Tony Abbott’s planned private member’s Bill to override Queensland’s Wild Rivers legislation may be, as his opponents claim, a political stunt.
But they can hardly deny that it’s a bloody good one. Not only does it wedge the Labor Party from two different directions, but like all the best stunts, it combines skill and daring with a core of plausibility.
Premier Anna Bligh’s declaration that the Archer, Lockhart and Stewart river systems of Cape York should join six others already gazetted as wild rivers was itself seen as something of a stunt by many political cynics. According to this view, it was a straightforward deal with the Greens, trading the rivers for Green preferences at the last election.
Certainly it outraged the Aboriginal residents, in particular their charismatic leader Noel Pearson and his brother Gerhardt, who had been putting together plans for the development of the area to provide employment and eventual self-sufficiency. Pearson denounced the decision as “foreclosing on a future for our people … the state cannot rip the future out from under indigenous children’s feet”.
Bligh has denied that this would be the effect of the law; development of a sensitive and sustainable kind will still be welcome, she insists. But there is no doubt that the gazettal has placed severe limits on the Pearsons’ options, nor that it has interposed another layer of bureaucracy between them and land, which was found by the High Court’s 1996 Wik decision to be in traditional indigenous ownership.

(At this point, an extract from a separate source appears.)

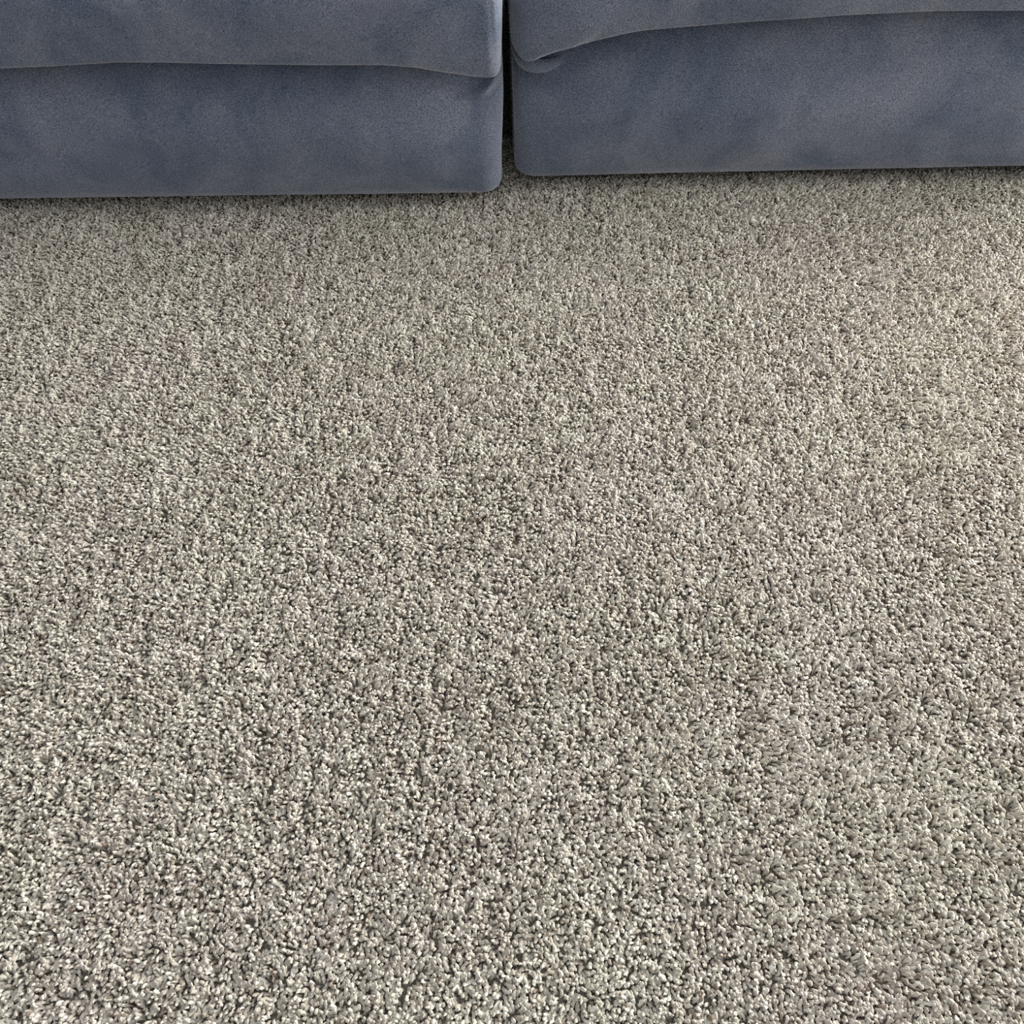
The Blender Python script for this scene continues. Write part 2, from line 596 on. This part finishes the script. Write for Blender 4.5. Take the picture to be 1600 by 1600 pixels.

There is a certain irony in the fact that the Wik decision was largely gutted by Abbott’s mentor John Howard, and that Abbott is now proposing to effectively reinstate it. But unlike Howard, Abbott has credibility on indigenous issues. Indeed, it could be argued that no politician in the current federal parliament is better qualified to argue the Aboriginal case for Cape York.
Not only is Abbott a personal friend of the Pearsons, but he is a regular visitor to the peninsula and has done volunteer work at the troubled community of Aurukun at the mouth of the Archer River and inland at Coen. His private member’s Bill may have a tinge of political opportunism about it, but at least he knows what he is talking about.
Furthermore, although such a Bill would almost certainly trigger a constitutional challenge, it is one the Commonwealth would probably win. The Opposition’s legal affairs spokesman, lawyer George Brandis, made a convincing case for it last week. He notes the similarities to the 1983 case involving Tasmania’s Franklin River Dam, which the Commonwealth won, and suggests that much the same arguments would apply, but in the Queensland case they would be even more clear cut.
The Commonwealth could invoke not only its constitutional power to make laws for people of the Aboriginal race, but also its External Affairs Power; only last year Australia signed the UN Declaration on the Rights of Indigenous Peoples, which, among other things, provides that “indigenous peoples have the right to own, use, develop and control the lands, territories and resources they possess by reason of traditional ownership or traditional occupation”. At the time, of course, Abbott and Brandis vigorously opposed the government’s move. Now it looks rather handy.
Abbott’s Bill will, of course, not be passed; Kevin Rudd is not about to overrule the embattled Labor premier of his home state, especially if it involves setting what could be a far-reaching and potentially embarrassing precedent. But opposing the Bill will bring its own problems.
One of Rudd’s first commitments as Prime Minister was to “close the gap” between indigenous and non-indigenous Australians. By refusing Abbott’s challenge to do something concrete and practical that has the support of some of Australia’s most active and respected Aboriginal leaders, he risks being seen as putting political considerations ahead of good policy, and worse, of joining Bligh in sacrificing legitimate Aboriginal interests for more electorally valuable Green support.
Not that Rudd owes the Greens anything after their contemptuous dismissal of his Emissions Trading Scheme, but their preferences could be useful at this year’s election, and in any case he will almost certainly have to deal with them after it. Very much a Catch 22, made worse by the fact that the issue will also divide two groups that both traditionally support Labor. A cunning stunt indeed.
In keeping with his carefully cultivated image as Action Man, Abbott has also thrown himself vigorously, if somewhat confusingly, into the whaling controversy; last week he seemed to be suggesting sending a gun boat (or at least the hapless Oceanic Viking) back to the Antarctic to interpose its body between the forces of Japan and Sea Shepherd. And he wants to set up some kind of workforce to look after the environment in general. He is, as promised, going in with all guns blazing.
But hang on a moment: just what are they blazing at? Surely Abbott was elected leader as a sop to concerns that the party under Turnbull was moving too far to the left, getting too close to Labor. Abbott was to take them back to their conservative grass roots. But last week all he seemed to worry about were Aborigines and whales, the darlings of the elitist bleeding-heart chardonnay-sipping lovey-doveys. Come on man, get back to basics. Smash the unions! Tax cuts for the rich! What do we want? More profit! When do we want it? All the time!
That’s the trouble with political stunts. No matter how clever they are, in the end they’re just distractions. Good fun, sure, but not like the real thing.